Many seniors had questions about protection while others expressed concerns that the criminal justice system often doesn't protect people enough.

"Why do women have to wait til they get killed in domestic violence situations?'' asked Charles Gossard.

Ritter said many times women/victims will keep going back to the abuser.

"We tell them what is available for help but we can't help them if they go back,'' Ritter said.

In many cases, victims must do their part to help themselves.

"You need to learn how to be a good witness...or victim,'' Cooper said.

- Keep a pad and pencil by the telephone to jot down tag numbers and colors of suspicious vehicles, direction when they left, loud exhaust?, one headlight ?, etc.

- Remember the race, age, height, clothing of suspects.

"If you are a victim, give them what they want. Nothing is worth getting killed for,'' Cooper said.

At home, seniors should keep the serial numbers of all big-ticket items they own so they'll be easier to trace if stolen.

Cooper also advises seniors to keep doors and windows locked, even if they are outside working in their gardens. And always lock their cars.

Watch out for scam artists - roof jobs, driveway paving - don't part with your money, Cooper said.

"You are our eyes and ears,'' Cooper told the group. "Give us a call.''

Ritter explained her job as being a friend to victims and witnesses to crime.

"I answer questions, take them through the judicial process and work with the state's attorney handling their case,'' Ritter said.

The process starts as soon as a crime is reported to a Washington County District Court commissioner, Ritter said.
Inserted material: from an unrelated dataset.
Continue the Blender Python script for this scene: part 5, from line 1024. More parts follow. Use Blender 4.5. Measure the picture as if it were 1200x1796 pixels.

At that point, she sends a letter and the contact begins. There are meetings right up to the day of trial and then Ritter is right beside the victims and witnesses when they testify.

A question about plea bargains from Wayne Taylor brought a response from Cirincion who has been a prosecutor in Washington County for three years.

Taylor wanted to know how much impact a victim has in negotiating plea bargains.

The answer was very little - that decision is up to the prosecutor and depends on many factors, Cirincion said.

"If every case was a jury trial, it would bankrupt Washington County,'' she said.